5 of 346 comments (clear)

  1. Re:I would really like to see... by ideonode · · Score: 3, Interesting

    The sky was the colour of a Palantir, in tune with a dead mind.

  2. Thomas Pynchon by meta.chris · · Score: 3, Interesting

    Thomas Pynchon, IMO, would be the most facinating and bizarre person to have written the trilogy.

    If it had been the case, Pynchon's Lord of the Rings may very well have made his Gravity's Rainbow (which varies from horridly arduous to incredibly beautiful) look like The Little Engine that Could (the only book out of the above that i've actually read every sentence from).

  3. Not directly LotR, but.. by Anonymous Coward · · Score: 2, Interesting

    ..There's a book of tales written by various authors, set in Middle Earth.

    For the life of me, I can't remember what the hell it's called. The (blank) Tales or something. Not to be confused with The (blank) Tales that Tolkien wrote.

    If I remember correctly, it opens up with a piece by Donaldson, and then goes on to other authors, some mostly famous, others quite obscure. (Peter S. Beagle, as seen in the opening blurb of certain versions of the LotR books, has a story in there as well.)

    Yeah, I know, not very informative, but I've only seen the book once, and still need to get around to reading it myself.

  4. Re:H. P. Lovecraft and J. R. R. Tolkien: Similarit by Ragnar+Forkbeard · · Score: 2, Interesting

    They may appear similar, but when you dig deeper much of that similarity disappears; e.g. Lovecraft may have been "fascinated" by astronomy, but Tolkien studied Philology at Oxford and went on to teach at both the University of Leeds and at Oxford.

    And are Lovecraft's and Tolkien's sources of inspiration really that comparable? Lovecraft's "dozens of arcane sources" vs. Tolkein's extensive use of the rich Norse and Anglo-Saxon mythic traditions?
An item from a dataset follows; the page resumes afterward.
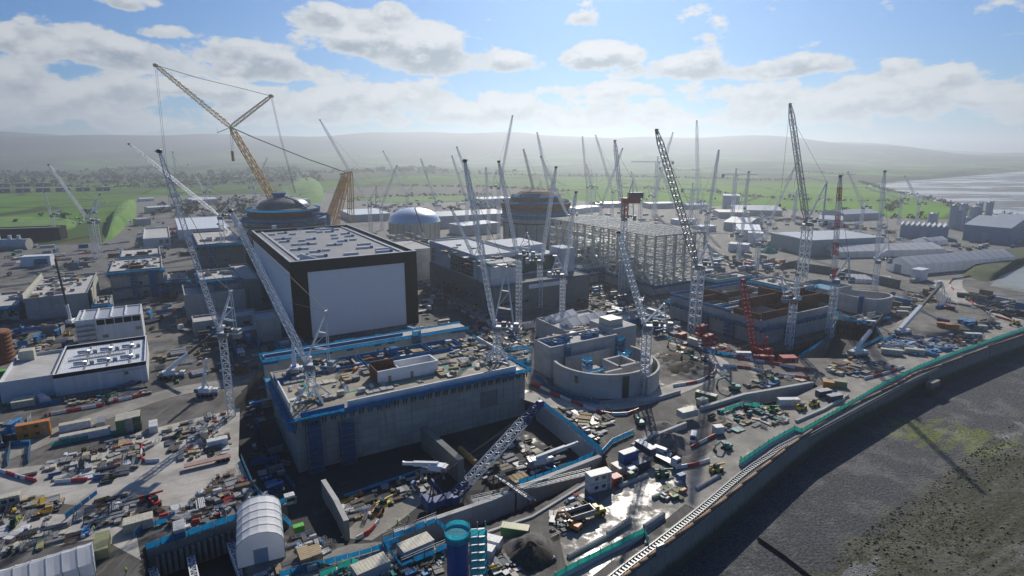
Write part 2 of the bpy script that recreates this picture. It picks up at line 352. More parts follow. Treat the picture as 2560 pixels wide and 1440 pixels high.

    (Just a nitpick, but the Inklings weren't actually an "all-male affinity group", as Dorothy Sayers was a member.)

    --
    "America is - without a doubt - the most bizarrre culture this planet has ever produced." --James Lileks
  5. Jack Kerouac as Sam by pyramid+termite · · Score: 4, Interesting

    So I was just hanging around the hobbit cats, you know, digging the crazy pipe weed and the ale and wondering if I could ever get all the truth of it down, you know, the real deal, not the kind of half baked stuff you watch on the palentir but something that would make my heart whole, when this crazy cat named Biblo and his even crazier nephew Frodo started making a scene with some crazy birthday party where everyone was getting drunk and wailing to the moon and watching Gandalf, that old conjurer cat just get heavy with the fireworks jazz and I was yelling "Go, go, go" with the rest of them and then that Biblo cat gets up on the podium, lays down a nice little riff about how life's too short and sweet to hang out with great cats like us and then he just wigged, said "Goodbye" and POOF! that cat wasn't there. Everyone just flipped.

    A little later, I got a gig as a gardener for Frodo and he used to lay on me all this crazy Elvish poetry about Elvish stuff, real high and mighty and soulful and sad, and one day that Gandalf came by and they were in the study talking away and because I started hearing something about the elves and just knew that Gandalf cat had some wonderful elvish poetry in him, I got too close to the window and started hearing all this wild, crazy talk about this ring Frodo had and this Sauron heavy who wanted to make the world into some kind of soulless meat factory and how he needed this ring to do all this and I guess I must have drank too much for lunch because I let out a little burp under the window and the next thing I know that cat Gandalf's pulling me into the house through the window threatening to turn me into something uncool like a toad and then he looks at me and says, "I know what a cat like you needs to do. You and Frodo need to go on the road."

    And that's how the whole crazy thing started.